Строительство не могло не привлечь родню и знакомых, а они не могли удержаться от пересудов, сомнений: не лучше ли наследнику заняться чем-то более основательным, нежели «картинки». Можно, разумеется, осуждать их «обывательскую» ограниченность, но что ж поделаешь, коли на житейском уровне творческое существование художника не находило понимания? Хотя, сомневаться не приходится, досужие разговоры, докучливые советы не могли не досаждать, не раздражать. Средство от них одно, надежное, но и тягостное: прекратить общение. Впрочем, для человека, который и вообще от мира в конце концов искусством отгородился, это естественно. Эгоизм, самоизоляция, презрение к человеческим нуждам — Бердяев знал о чем писал, давая оценку культурной элите своего времени. Позднее, поселившись в Саратове на долгий срок, Борисов-Мусатов так отзовется о своих «бедных односельчанах»:
«…Я забываю, что люди и здесь существуют.

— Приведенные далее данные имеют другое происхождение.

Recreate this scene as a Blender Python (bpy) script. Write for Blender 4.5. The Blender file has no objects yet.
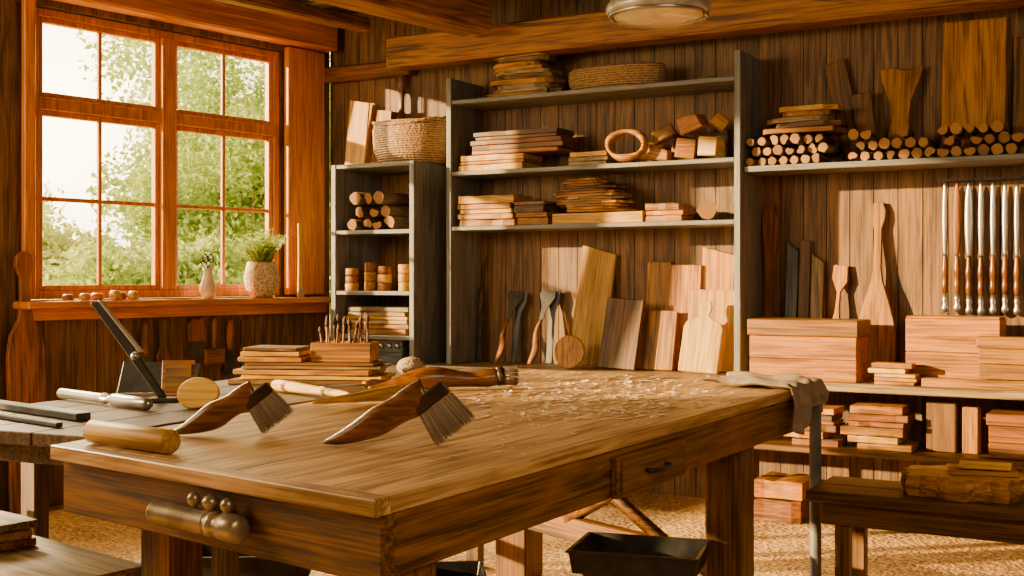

Мне кажется, что их здесь нет,
Или я их так глубоко презираю»32.
Тоже своего рода мизантропия. Прав ли был художник — пусть каждый судит по своему разумению.
Он вообще сходился с людьми трудно. Среди его московских и петербургских знакомцев — земляк, саратовец Дмитрий Щербиновский, звезда Академии. Не будь давних связей по коноваловскому еще кружку, вряд ли сошелся бы с ним Виктор Мусатов. Все, П.П.Чистяков в том числе, прочили Щербиновскому блестящее будущее. Но этот великан, силач, зажигательный оратор, чарующий собеседник, редкий эрудит, живописец сверкающего дарования (так характеризовал его Грабарь) кончил ничем, затерялся в безвестности, пополнил ряд самолюбивых неудачников, обвинявших во всём судьбу, чьи-то «происки», но никак не себя. Вероятно, внешнего блеску было много, но не глубины — на том все и обманулись.
Грабарь, товарищ Щербиновского, вошел благодаря этому в число мусатовских приятелей. А ещё соученик по Академии Александр Душников, сибирский уроженец. Он происходил из купеческой семьи, в купечество потом и вернулся, бросив все художества. Мусатов негодовал: не с его отношением к искусству принять подобную измену спокойно. Отец несостоявшегося живописца был связан со ссыльными Бестужевыми, слыл либералом и недолюбливал власть. Вероятно, сын рассказывал приятелям об отце, декабристах, либерализме и прочем, но вряд ли это могло Мусатова слишком захватить и взволновать.